Quantitative assessments reveal significant gains in energy efficiency from strategic deadheading reduction:

• In Chengdu’s ride-hailing simulation (Wu et al., 8 Nov 2025), traditional street-hailing taxis record ADEC ≈ 0.33 kWh/trip; ride-hailing achieves ≈ 0.095 kWh/trip, a 72.1 % decrease.
• 802.11ah model optimization (Bel et al., 2015) shows that optimal settings (DTIM interval, TIM grouping) can halve ADEC while maintaining service guarantees.

Spatially and temporally, ADEC reduction via ride-hailing is most pronounced in low-density zones (e.g., 98 % reduction at the Airport) and during midnight/early-morning hours, corresponding to longer unproductive relocations.

4. Sensitivity to System Parameters

ADEC is strongly influenced by the configuration of operational parameters:

Parameter	Effect on ADEC	Context
DTIM Interval $T$	Larger $T$ lower ADEC ∝ $p_{MC}$	WLAN (Bel et al., 2015)
TIM Groups $N_{TIM}$	Increase minimizes beacon overhead	WLAN (Bel et al., 2015)
Fleet Size	Increasing fleet yields diminishing returns	Mobility (Wu et al., 8 Nov 2025)
Geofencing	Improves ADEC in center, worsens overall	Mobility (Wu et al., 8 Nov 2025)
Demand Management	No significant ADEC change for trip rejection	Mobility (Wu et al., 8 Nov 2025)

For wireless sensor networks, increasing $N_{TIM}$ reduces the TIM beacon overhead, with optimal energy found around $N_{TIM}\approx8$. Expanding the DTIM interval $T$ suppresses multicast overhead but is bounded by latency and success requirements.

In mobility systems, fleet size has quickly saturating benefits: beyond 1.8× baseline, further ADEC reduction is negligible. Geofencing tightens dispatch in dense subregions, lowering local ADEC, but overall system efficiency declines due to fragmentation. Demand-side policies (e.g., trip removal) are neutral on ADEC, affecting only passenger waiting times.

5. Component Analysis of Deadheading Overhead

ADEC encapsulates, by construction:

• In urban fleets: energy cost for each repositioning move absent passengers, computed as the sum of segment-wise DEC across all served trips, isolating infrastructure and operational inefficiency.
• In 802.11ah WLANs: overhead resulting from mandatory protocol activity—DTIM/TIM beacon reception, multicast waiting, and protocol backoff (DIFS)—which does not result in a successful data exchange.

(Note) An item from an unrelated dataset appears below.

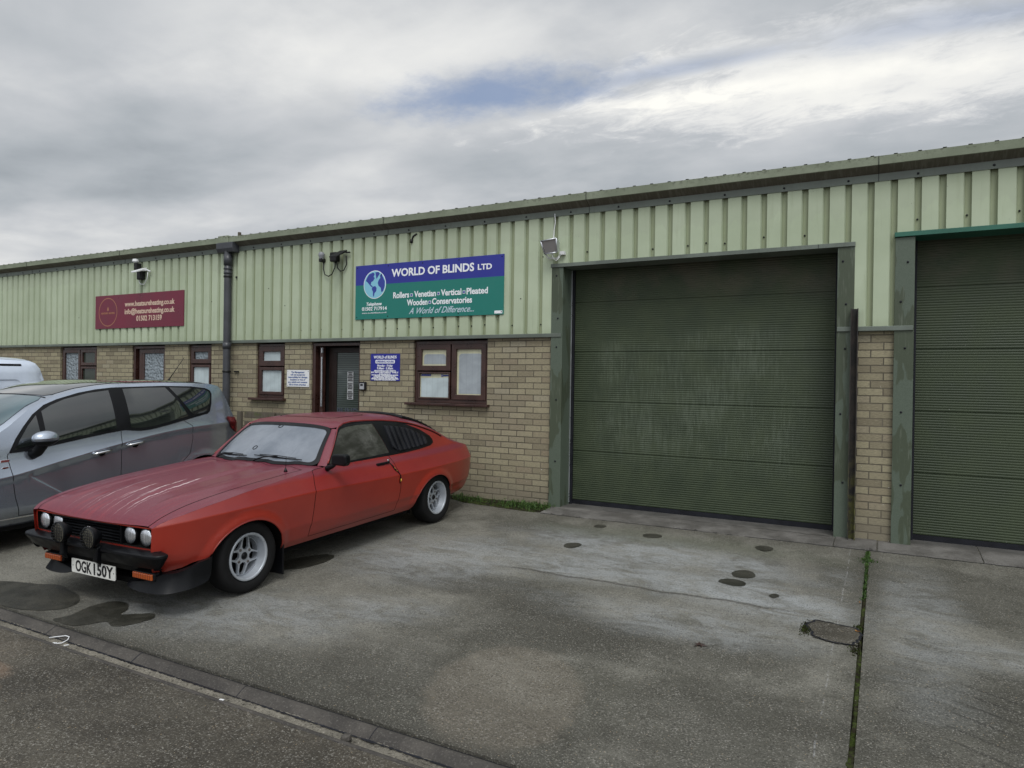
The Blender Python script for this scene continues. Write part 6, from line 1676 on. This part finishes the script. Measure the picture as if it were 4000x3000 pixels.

Practically, the main contributors to ADEC in both domains are those processes required for protocol fidelity or operational readiness but which directly detract from revenue or payload throughput.

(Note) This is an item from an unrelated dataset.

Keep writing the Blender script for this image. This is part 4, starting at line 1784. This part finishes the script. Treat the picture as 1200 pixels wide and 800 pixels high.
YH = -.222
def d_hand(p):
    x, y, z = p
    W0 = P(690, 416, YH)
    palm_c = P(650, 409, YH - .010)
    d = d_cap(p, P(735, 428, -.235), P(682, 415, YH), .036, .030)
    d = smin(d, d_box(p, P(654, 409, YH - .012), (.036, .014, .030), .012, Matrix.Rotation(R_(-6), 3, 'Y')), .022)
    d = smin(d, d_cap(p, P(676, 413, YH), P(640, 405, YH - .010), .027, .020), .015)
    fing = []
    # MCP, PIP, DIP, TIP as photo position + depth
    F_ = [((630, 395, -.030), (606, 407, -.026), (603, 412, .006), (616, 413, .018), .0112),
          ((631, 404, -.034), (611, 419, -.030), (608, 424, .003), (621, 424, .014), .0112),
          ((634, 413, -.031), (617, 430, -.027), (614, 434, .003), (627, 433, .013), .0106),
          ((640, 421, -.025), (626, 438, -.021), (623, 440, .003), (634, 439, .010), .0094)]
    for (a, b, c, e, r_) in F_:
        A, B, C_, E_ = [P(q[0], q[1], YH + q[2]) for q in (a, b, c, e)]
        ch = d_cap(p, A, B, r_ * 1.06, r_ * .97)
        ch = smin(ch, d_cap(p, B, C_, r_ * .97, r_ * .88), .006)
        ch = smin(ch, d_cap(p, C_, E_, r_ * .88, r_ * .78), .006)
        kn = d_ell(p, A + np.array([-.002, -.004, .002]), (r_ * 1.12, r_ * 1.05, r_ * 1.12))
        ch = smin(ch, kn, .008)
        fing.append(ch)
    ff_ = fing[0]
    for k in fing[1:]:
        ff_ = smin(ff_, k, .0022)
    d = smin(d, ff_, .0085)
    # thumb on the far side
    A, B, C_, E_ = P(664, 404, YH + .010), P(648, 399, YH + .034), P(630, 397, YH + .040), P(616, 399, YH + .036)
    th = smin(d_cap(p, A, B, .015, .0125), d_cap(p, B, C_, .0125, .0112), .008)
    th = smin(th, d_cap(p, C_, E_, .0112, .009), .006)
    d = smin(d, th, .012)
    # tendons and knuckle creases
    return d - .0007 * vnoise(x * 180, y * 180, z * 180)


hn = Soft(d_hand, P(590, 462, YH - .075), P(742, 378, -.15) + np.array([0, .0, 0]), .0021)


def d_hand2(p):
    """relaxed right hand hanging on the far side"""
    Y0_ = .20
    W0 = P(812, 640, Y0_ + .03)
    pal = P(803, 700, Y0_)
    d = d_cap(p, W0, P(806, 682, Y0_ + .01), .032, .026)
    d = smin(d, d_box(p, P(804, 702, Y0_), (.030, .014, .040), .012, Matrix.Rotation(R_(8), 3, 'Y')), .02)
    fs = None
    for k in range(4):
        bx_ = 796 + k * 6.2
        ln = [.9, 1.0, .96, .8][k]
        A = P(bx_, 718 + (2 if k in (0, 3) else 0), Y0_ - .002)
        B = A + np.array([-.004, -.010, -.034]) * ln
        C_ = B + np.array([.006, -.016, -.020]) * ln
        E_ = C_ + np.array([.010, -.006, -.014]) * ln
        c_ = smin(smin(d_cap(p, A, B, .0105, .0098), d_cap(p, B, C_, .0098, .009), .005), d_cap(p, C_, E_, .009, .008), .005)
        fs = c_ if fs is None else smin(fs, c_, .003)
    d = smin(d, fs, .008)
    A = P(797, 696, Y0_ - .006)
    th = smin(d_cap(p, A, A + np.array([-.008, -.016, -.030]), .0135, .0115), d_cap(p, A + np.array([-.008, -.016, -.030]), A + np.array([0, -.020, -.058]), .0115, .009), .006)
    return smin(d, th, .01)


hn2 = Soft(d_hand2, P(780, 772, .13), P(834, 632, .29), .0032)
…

6. Limitations, Extensions, and Methodological Considerations

Both papers identify limitations inherent to macro-level ADEC modeling. In mobility (Wu et al., 8 Nov 2025), assumptions include that all vehicles are homogeneous and electric, auxiliary loads (HVAC, charging losses) are not explicitly captured, and repositioning between trips ignores tactical route optimization. Deadheading is not decomposed by vehicle platform (ICE/hybrid/electric).

For WLANs (Bel et al., 2015), ADEC does not include payload or contention-related idling, and specific per-device variations (due to battery health, environmental factors, or proprietary power-saving firmware) are not modeled.

Recommended refinements include: integrating fine-grained, trace-based energy models (e.g., real-world brake-regeneration profiles); explicit routing or parking optimization between deadheading segments; dynamic demand-side feedback loops such as dynamic pricing for ride-hailing; mixed-fleet analysis spanning electric and non-electric systems.

7. Broader Implications and Future Directions

ADEC is emerging as a critical performance metric in energy-aware design for both urban mobility and wireless IoT deployments. Its explicit calculation allows quantification and targeted reduction of non-productive infrastructure energy cost, enabling comparative assessment of service modes (e.g., ride-hailing vs. cruising) or protocol configurations (802.11ah beacon intervals). In both domains, future research may focus on integrating demand-responsive strategies, dynamic repositioning, and heterogeneous device models to enhance the granularity and practical impact of ADEC-based analyses. A plausible implication is that further optimization of ADEC will lead to not only lower operational energy budgets but also improved service quality via more effective resource allocation and scheduling.